O sindicato termina salientando que “proteger as crianças é proteger a democracia” e que a “proteção de todos, em especial dos mais frágeis, é o que dignifica uma sociedade”. “É esta dignidade que reclamamos. Uma dignidade que não se compadece com o tom da pele, a religião, a forma de vestir, nem tão pouco com a origem etimológica de um nome”, reforça, garantindo estar sempre na linha da frente na “defesa da Escola, tal como consagrada na Constituição da República Portuguesa, dos seus profissionais e de todas as crianças e jovens que nela aprendem e crescem”. “Não há educação sem respeito. Não há democracia sem dignidade”, pode ler-se.

A cena protagonizada por André Ventura no Parlamento levou a que todas as bancadas à esquerda manifestassem indignação.
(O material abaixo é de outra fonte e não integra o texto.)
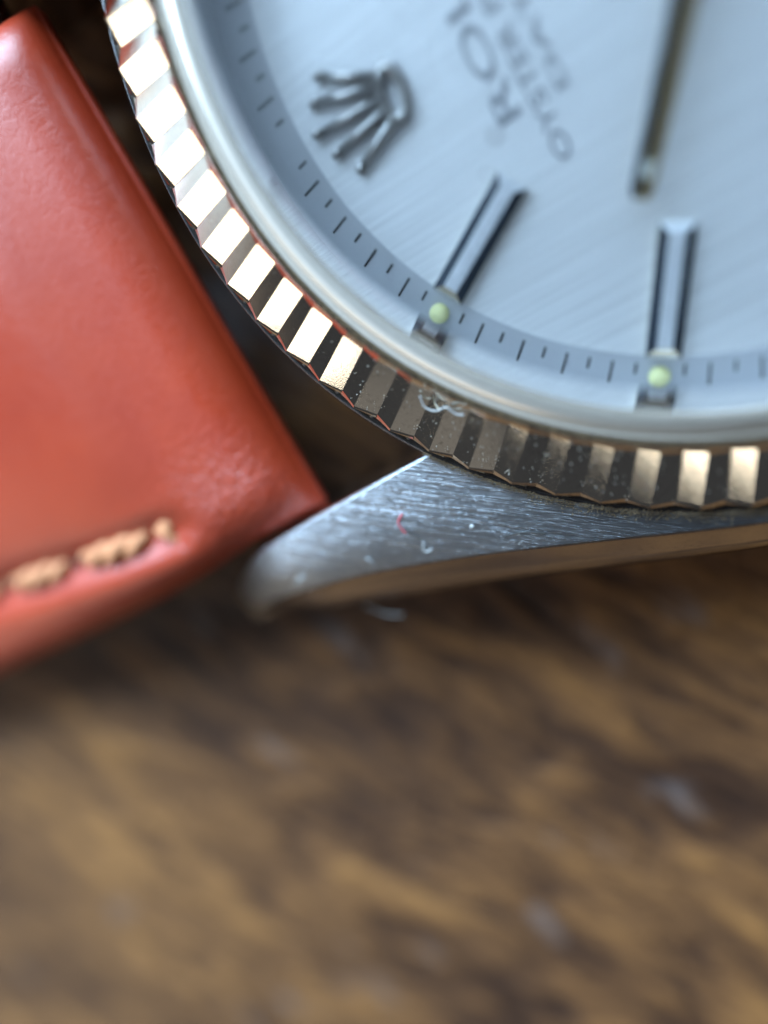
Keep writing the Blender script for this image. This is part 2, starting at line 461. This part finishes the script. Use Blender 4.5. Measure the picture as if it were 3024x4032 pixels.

A reação mais enfática foi a da líder parlamentar do Livre, Isabel Mendes Lopes, que acabou por se emocionar.  “Quando são ditos nomes de crianças no Parlamento”, cada uma que ouça tal referência “vai pensar que o Parlamento está a falar dela” e que os colegas que conhecem a criança referida vão identificar o nome. “Este Parlamento tem de ter humanismo, principalmente com as crianças e parece-me obrigação da mesa não deixar que sejam ditos nomes de crianças neste Parlamento”, disse a deputada, num momento de clara tensão.

Pedro Delgado Alves, do PS, pediu ao Parlamento que fizesse uma reflexão sobre o que fez André Ventura e sobre o “monstro que se acorda e a caixa de pandora que abre quando crianças são instrumentalizadas na sala das sessões do Parlamento para um debate que instiga o ódio”.